Color Repository Editor


In the Color Repository you can edit a number of pre-defined colors.
In this dialog, the color repository can be edited, new colors can be defined, and existing ones can be modified.

User Interface

1. Open Help
Opens the help page for this dialog.

2. Repository of colors
List of color names that are refered to by objects in your project that use colors. Click on a name to select the color and view the color settings.

3. Add [Space]...
Adds a new color to the color repository. A name for the color is proposed, but you may change that in any name you like, as long as the name is unique.

4. Re name [F2]...
Changes the name of the selected color. Beware that this affects all the objects in your project that use this color.

5. Remove [Del]...
Removes the selected color from the color repository. Note that this affects all the objects in your project that use this color!

6. Input field for numbers; with up-down buttons
Select a value between 0 and 255 to indicate how transparant the color is. The value 255 means opaque, and the value 0 means fully transparent. Note that not all objects in your project allow a color to be transparent. In those cases, the full color is used, without the transparancy.

7. Input field

8. Input field with strict input format
Displays the color as a typical html or style sheet color. The color code consists of three hexadecimal values, each using two character. The first two are for the Red component, the second two for the Green component and the third two for the Blue component.

9. Change color [Enter]...
Press to open a color selection dialog, in which you can specify the color. If you change the color, then all objects in your project that refer to the color name of this color, will change.

10. OK
Accepts the changes and closes the dialog.

11. Cancel
Rejects the changes made to the color repository, and closes the dialog.



The idea of the Color Repository ("Repositories Overview") is that you store the colors that you use in your project on a central place. The reason for that is that it is more easy to change colors that you have used everywhere in your project afterwards.

Every color will be given a name, either by Polybench or by you. It doesn't matter what name you give to it, as long as the name has a meaning to you for the color, and the name is unique for one color.
Spaces in the name are allowed. For efficiency reasons it is better to choose a name that is not too long.

A new project automatically has a number of pre-defined colors. Those are colors that are commonly used by some of the components. A few of those colors cannot be removed, nor renamed. You can of course change the color of those items - just not their names.

Color picker dialog

Click on 'Change color...' or the color display (or press Enter) to open the color picker dialog.

The color picker dialog shows a matrix of colors, as well as a color slider. Below the matrix 16 custom colors may be visible, like in the figure below:

The first four colors are always Background (1), Foreground (2), Grid (3) and Warning (4). The other 12 colors are the colors that were last added to the repository (or white if there are not so many colors). You can use this to copy a known color and then change it a little for your new color.
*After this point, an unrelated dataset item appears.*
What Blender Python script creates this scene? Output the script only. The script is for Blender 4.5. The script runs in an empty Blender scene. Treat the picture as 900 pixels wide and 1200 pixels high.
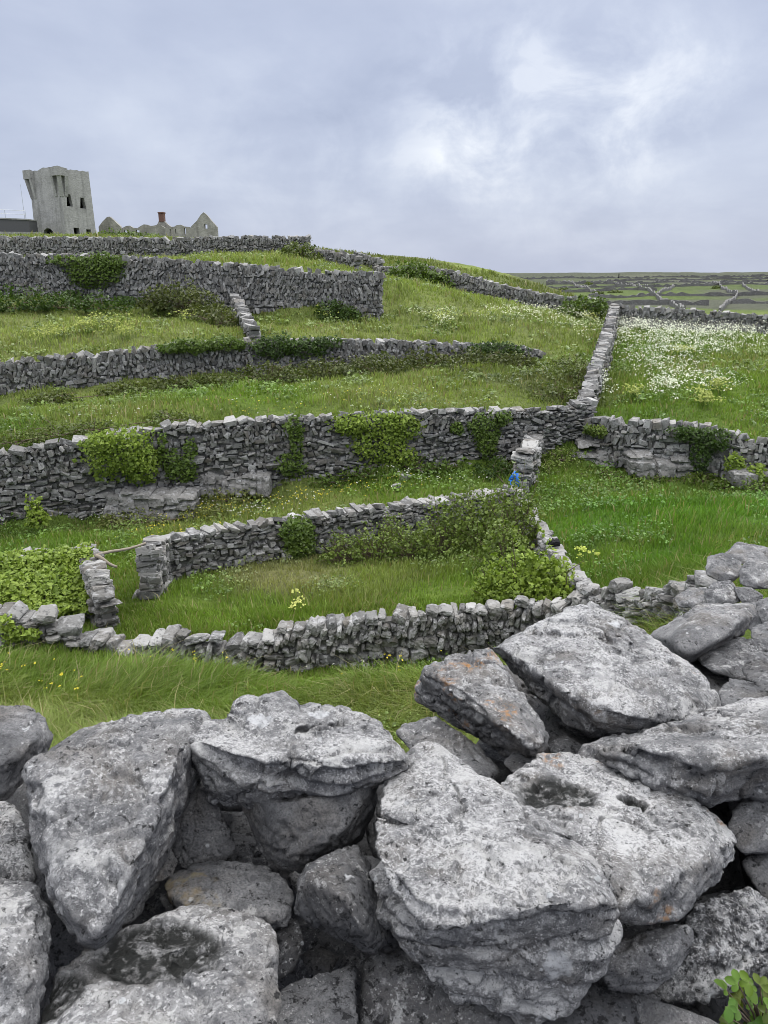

The main dialog offers to set the transparancy value (a value between 0 and 255 - the smaller the value, the more transparant) of the color separately. Also, it is possible to write the color in a HTML style sheet format, which is a hexadecimal code like #00ff4b.


It is strongly recommended to use the color names Background for the most general background color in your application, and Foreground for the most common foreground color. If you put a new user interface component in your application, then it will have your back and foreground automatically, since all user interface objects use the color names Background and Foreground by default.

Note that you can achieve interesting effects when using partly transparent colors (for example in buttons). However, not all objects that can be used in a project accept transparancy. Also, transparancy may not always have the effect you would expect it to have, because transparancy in reality is not really transparancy. For some components being transparant would cost so much graphics processing power, that transparancy cannot be used.